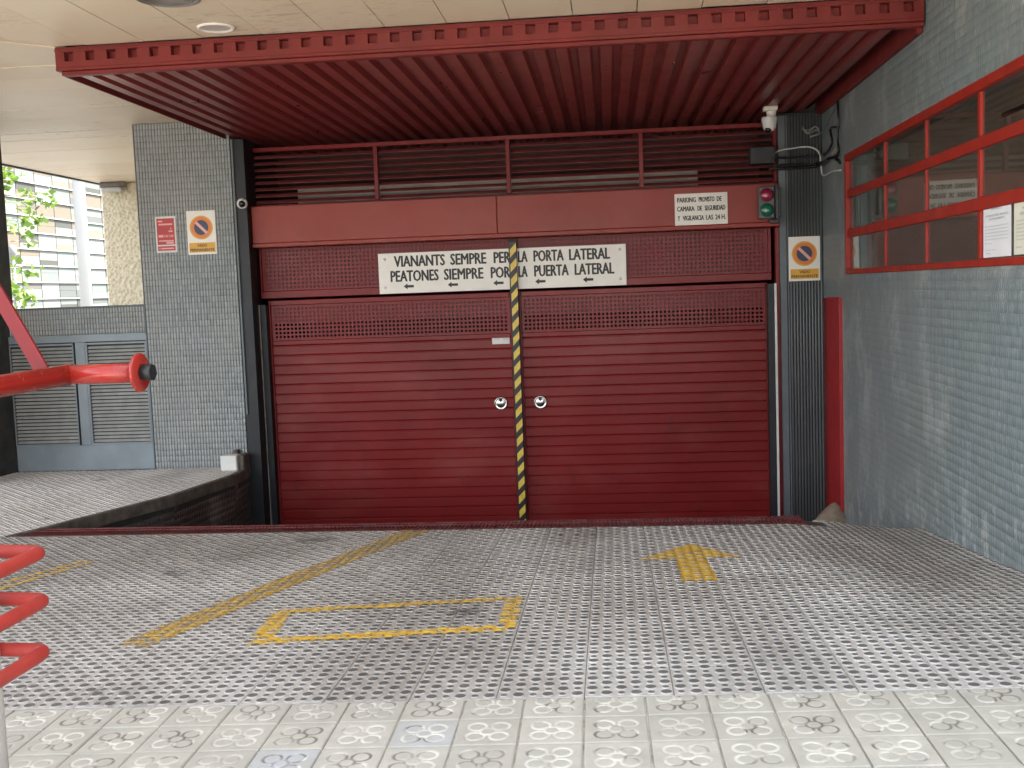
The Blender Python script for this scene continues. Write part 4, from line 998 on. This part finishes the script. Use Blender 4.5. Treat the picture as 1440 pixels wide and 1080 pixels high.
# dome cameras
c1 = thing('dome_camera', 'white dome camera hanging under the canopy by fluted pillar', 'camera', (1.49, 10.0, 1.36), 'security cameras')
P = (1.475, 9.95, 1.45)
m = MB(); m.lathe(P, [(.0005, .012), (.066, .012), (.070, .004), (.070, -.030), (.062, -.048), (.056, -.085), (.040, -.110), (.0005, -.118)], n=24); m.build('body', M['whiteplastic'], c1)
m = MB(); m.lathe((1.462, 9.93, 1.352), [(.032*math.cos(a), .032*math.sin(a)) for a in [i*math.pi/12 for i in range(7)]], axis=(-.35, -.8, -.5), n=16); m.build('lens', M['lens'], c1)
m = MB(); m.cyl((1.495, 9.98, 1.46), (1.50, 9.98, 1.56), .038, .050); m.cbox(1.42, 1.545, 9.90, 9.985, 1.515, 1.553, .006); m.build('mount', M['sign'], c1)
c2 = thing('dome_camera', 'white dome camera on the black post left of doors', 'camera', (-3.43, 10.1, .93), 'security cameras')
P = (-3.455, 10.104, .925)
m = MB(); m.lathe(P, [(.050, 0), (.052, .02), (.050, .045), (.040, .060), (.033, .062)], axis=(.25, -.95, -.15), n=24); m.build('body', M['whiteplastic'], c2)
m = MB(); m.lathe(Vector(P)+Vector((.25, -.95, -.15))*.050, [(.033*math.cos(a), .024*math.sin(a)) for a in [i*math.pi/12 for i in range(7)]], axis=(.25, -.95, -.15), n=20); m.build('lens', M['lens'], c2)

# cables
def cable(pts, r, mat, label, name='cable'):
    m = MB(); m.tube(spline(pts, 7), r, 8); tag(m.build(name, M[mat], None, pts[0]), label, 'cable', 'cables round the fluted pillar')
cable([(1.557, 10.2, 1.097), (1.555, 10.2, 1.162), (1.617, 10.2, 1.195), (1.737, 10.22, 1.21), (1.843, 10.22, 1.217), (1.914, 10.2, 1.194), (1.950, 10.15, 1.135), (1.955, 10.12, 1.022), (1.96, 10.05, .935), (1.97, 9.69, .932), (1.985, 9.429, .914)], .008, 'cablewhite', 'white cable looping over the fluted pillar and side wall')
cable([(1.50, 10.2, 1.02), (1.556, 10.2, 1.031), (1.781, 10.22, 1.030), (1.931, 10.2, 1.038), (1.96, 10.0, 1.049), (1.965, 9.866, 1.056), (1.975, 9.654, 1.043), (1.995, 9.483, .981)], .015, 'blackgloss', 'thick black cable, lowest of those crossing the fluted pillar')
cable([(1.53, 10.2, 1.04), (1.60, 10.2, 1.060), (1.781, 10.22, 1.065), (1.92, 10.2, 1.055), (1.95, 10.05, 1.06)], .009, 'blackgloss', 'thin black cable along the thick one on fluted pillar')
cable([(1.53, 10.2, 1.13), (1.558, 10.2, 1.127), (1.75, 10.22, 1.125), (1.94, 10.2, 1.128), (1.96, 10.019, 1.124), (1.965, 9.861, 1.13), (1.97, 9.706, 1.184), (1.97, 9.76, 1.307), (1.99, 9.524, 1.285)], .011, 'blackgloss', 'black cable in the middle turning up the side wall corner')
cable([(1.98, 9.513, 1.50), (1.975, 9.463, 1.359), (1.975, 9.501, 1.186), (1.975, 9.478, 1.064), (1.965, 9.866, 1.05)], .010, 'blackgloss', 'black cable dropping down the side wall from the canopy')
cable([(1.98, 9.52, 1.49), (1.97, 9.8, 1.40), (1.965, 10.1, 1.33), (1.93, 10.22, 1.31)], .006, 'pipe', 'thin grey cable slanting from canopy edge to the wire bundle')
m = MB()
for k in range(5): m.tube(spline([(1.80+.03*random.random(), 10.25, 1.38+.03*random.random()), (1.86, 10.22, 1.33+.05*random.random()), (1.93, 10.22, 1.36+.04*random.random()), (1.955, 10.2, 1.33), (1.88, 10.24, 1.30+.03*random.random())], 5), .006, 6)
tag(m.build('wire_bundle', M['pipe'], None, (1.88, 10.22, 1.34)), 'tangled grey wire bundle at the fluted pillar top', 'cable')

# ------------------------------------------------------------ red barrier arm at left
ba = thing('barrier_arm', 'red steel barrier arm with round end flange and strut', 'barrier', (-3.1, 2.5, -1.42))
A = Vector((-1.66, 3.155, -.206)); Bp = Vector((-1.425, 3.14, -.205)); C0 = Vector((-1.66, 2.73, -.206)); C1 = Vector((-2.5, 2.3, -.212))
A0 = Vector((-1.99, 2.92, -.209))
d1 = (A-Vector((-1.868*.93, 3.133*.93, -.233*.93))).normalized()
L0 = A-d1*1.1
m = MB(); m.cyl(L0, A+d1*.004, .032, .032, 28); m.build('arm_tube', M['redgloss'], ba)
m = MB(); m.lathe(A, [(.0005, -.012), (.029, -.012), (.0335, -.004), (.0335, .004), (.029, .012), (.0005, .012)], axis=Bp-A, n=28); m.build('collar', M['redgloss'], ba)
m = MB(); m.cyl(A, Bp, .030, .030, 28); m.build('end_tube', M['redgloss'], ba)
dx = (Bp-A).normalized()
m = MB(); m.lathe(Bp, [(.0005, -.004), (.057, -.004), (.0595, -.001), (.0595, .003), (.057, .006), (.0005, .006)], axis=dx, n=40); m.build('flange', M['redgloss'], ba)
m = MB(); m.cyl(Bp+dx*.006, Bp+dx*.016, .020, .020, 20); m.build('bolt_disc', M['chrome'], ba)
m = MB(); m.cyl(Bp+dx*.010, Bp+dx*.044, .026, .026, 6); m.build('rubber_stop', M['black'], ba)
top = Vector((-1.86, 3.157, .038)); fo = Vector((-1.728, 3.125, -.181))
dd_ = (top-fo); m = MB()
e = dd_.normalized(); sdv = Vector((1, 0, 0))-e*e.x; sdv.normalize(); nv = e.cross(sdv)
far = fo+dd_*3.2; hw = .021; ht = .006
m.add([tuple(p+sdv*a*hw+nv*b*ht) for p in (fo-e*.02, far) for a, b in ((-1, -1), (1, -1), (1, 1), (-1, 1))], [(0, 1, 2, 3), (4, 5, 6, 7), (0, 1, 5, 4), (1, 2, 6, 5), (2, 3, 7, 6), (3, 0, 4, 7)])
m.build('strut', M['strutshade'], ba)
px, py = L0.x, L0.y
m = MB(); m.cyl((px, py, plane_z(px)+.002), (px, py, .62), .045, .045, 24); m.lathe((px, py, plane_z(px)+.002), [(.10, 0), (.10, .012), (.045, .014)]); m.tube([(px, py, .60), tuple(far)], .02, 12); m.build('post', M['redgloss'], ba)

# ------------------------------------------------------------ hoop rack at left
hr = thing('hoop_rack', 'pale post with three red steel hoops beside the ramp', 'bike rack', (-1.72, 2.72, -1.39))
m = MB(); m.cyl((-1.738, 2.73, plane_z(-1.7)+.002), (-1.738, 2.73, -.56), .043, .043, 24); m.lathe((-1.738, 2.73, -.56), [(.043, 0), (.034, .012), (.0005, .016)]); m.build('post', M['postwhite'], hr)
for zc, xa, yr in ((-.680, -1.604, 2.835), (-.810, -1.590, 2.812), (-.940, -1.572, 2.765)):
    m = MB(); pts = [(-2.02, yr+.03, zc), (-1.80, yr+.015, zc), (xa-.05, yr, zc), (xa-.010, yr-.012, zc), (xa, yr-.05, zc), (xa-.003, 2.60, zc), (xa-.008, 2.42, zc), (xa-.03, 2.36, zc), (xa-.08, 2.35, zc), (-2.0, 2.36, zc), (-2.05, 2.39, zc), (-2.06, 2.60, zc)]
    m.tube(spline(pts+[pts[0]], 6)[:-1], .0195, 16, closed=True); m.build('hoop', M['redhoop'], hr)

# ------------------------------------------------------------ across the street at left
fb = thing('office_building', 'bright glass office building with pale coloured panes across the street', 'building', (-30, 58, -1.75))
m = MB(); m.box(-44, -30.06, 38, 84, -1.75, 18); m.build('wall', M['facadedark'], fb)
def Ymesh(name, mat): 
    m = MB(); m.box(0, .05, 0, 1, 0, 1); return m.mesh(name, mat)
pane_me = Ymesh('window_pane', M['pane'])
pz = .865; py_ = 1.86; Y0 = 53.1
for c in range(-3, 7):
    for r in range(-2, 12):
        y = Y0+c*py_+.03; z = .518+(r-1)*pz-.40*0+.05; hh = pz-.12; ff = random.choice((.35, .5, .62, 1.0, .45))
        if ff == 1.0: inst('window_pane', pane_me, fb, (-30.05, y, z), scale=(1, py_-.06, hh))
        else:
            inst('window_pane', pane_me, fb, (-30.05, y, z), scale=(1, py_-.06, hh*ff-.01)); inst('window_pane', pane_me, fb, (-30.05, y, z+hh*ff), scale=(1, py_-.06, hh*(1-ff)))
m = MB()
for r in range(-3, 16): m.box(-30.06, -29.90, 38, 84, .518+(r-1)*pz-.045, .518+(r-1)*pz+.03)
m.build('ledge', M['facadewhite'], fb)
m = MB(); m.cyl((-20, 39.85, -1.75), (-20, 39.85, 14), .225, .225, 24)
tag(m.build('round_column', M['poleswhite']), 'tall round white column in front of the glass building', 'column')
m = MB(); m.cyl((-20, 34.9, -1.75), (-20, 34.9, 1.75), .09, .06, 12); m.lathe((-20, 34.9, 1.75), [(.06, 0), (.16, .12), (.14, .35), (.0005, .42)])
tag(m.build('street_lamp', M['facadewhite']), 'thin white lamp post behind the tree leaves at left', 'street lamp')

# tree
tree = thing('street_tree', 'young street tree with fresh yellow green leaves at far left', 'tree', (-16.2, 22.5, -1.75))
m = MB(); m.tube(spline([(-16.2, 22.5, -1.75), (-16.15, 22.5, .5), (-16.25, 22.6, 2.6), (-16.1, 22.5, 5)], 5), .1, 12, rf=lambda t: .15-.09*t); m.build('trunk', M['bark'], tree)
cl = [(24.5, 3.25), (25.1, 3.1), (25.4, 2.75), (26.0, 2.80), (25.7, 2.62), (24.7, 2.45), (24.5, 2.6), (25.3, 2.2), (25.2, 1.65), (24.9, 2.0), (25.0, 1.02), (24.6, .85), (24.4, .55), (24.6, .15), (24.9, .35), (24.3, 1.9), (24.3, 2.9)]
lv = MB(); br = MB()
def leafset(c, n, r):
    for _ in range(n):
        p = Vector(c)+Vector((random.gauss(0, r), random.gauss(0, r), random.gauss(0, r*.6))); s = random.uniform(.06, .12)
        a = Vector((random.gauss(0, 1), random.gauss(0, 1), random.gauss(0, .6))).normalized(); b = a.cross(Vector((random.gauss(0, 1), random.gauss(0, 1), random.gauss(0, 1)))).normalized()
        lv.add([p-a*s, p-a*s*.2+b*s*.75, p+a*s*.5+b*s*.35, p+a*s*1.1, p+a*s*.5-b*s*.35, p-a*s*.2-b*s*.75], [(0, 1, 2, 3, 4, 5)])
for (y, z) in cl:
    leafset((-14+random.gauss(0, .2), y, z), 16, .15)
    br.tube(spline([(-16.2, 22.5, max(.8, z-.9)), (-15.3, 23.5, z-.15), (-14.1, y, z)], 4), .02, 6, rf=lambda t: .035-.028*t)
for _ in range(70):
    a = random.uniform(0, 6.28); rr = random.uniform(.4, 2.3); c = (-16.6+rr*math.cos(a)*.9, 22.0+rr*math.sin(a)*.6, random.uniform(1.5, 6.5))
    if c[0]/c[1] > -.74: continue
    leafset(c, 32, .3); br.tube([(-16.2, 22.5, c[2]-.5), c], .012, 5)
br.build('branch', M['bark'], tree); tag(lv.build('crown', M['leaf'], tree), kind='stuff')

- **Stated problem**
Only lines belong in the copy: transcribe those from the start of the data through the line that contains "m.build('lens', M['lens'], c2)", and skip the pictures.

- **Solution below**
The Blender Python script for this scene continues. Write part 4, from line 998 on. This part finishes the script. Use Blender 4.5. Treat the picture as 1440 pixels wide and 1080 pixels high.
# dome cameras
c1 = thing('dome_camera', 'white dome camera hanging under the canopy by fluted pillar', 'camera', (1.49, 10.0, 1.36), 'security cameras')
P = (1.475, 9.95, 1.45)
m = MB(); m.lathe(P, [(.0005, .012), (.066, .012), (.070, .004), (.070, -.030), (.062, -.048), (.056, -.085), (.040, -.110), (.0005, -.118)], n=24); m.build('body', M['whiteplastic'], c1)
m = MB(); m.lathe((1.462, 9.93, 1.352), [(.032*math.cos(a), .032*math.sin(a)) for a in [i*math.pi/12 for i in range(7)]], axis=(-.35, -.8, -.5), n=16); m.build('lens', M['lens'], c1)
m = MB(); m.cyl((1.495, 9.98, 1.46), (1.50, 9.98, 1.56), .038, .050); m.cbox(1.42, 1.545, 9.90, 9.985, 1.515, 1.553, .006); m.build('mount', M['sign'], c1)
c2 = thing('dome_camera', 'white dome camera on the black post left of doors', 'camera', (-3.43, 10.1, .93), 'security cameras')
P = (-3.455, 10.104, .925)
m = MB(); m.lathe(P, [(.050, 0), (.052, .02), (.050, .045), (.040, .060), (.033, .062)], axis=(.25, -.95, -.15), n=24); m.build('body', M['whiteplastic'], c2)
m = MB(); m.lathe(Vector(P)+Vector((.25, -.95, -.15))*.050, [(.033*math.cos(a), .024*math.sin(a)) for a in [i*math.pi/12 for i in range(7)]], axis=(.25, -.95, -.15), n=20); m.build('lens', M['lens'], c2)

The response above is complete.